Units confusion in calculations

[PonderingMick]

Can someone please explain how kg x kg-2 (in superscript) can equal kg?

I hope it does or my calc is wrong! Anywhere I can revise this kind of thing?

Mick

 

[tiny-tim]

Welcome to PF!

Hi PonderingMick! Welcome to PF!

Same way that 10 x 10^-2 = 10^-1

Why does that bother you? ​

 

[Mark44]

Can someone please explain how kg x kg-2 (in superscript) can equal kg?

I hope it does or my calc is wrong! Anywhere I can revise this kind of thing?

Mick

Hi PonderingMick! Welcome to PF!

Same way that 10 x 10^-2 = 10^-1

Why does that bother you? ​

So the upshot is that kg x kg^-2 doesn't equal kg.

 

[HallsofIvy]

Can someone please explain how kg x kg-2 (in superscript) can equal kg?

I hope it does or my calc is wrong! Anywhere I can revise this kind of thing?

Mick

Then, I am afraid, you calc is wrong.
$$kg \times kg^{-2}= kg^{-1}$$
which is the same as
$$\frac{1}{kg}$$
not kg.

 

[gb7nash]

Can someone please explain how kg x kg-2 (in superscript) can equal kg?

I hope it does or my calc is wrong! Anywhere I can revise this kind of thing?

Mick

Do you mean $$\frac{kg}{(kg)^2}$$?

The answer would be:

$$\frac{1}{kg}$$, not $$kg$$

 

[PonderingMick]

OK, I must be wrong before I get that far.

I have:

m x (ms^-1)²
N m² kg^-2

So on the top I get:
m x m²s^-2

and on the bottom I get

m kg s^-2 m² kg^-2

all the m and the s cancel so i just get the kg left

 

[uart]

OK, I must be wrong before I get that far.

I have:

m x (ms^-1)²
N m² kg^-2

So on the top I get:
m x m²s^-2

and on the bottom I get

m kg s^-2 m² kg^-2

all the m and the s cancel so i just get the kg left

So what! You haven't even told us what the equation is so why should we care what the units are?

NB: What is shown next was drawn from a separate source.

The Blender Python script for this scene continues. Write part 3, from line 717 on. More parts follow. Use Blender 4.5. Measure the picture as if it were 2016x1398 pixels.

Actually it's not even an equation because it doesn't have an equals sign. How is anyone to know what is right or what is wrong with just one side of the equation?

 

[Mute]

OK, I must be wrong before I get that far.

I have:

m x (ms^-1)²
N m² kg^-2

So on the top I get:
m x m²s^-2

and on the bottom I get

m kg s^-2 m² kg^-2

all the m and the s cancel so i just get the kg left

So you get
$$\frac{1}{kg^{-1}} = kg.$$

Is that what you're supposed to get? Without knowing more details we can't say anything more than that the units of what you started with in this post work out to kg.

 

[PonderingMick]

So you get
$$\frac{1}{kg^{-1}} = kg.$$

Is that what you're supposed to get? Without knowing more details we can't say anything more than that the units of what you started with in this post work out to kg.

Yes that's right, this means that my calculation is correct because the answer is a mass.

But I still don't understand why the answer to this is kg:

$$\frac{1}{kg^{-1}} = kg$$

 

[PonderingMick]

Ok, I get it now:


$$\frac{1}{kg^{-1}} = kg$$

for the same reason that
1
10^-1 = 10

Thanks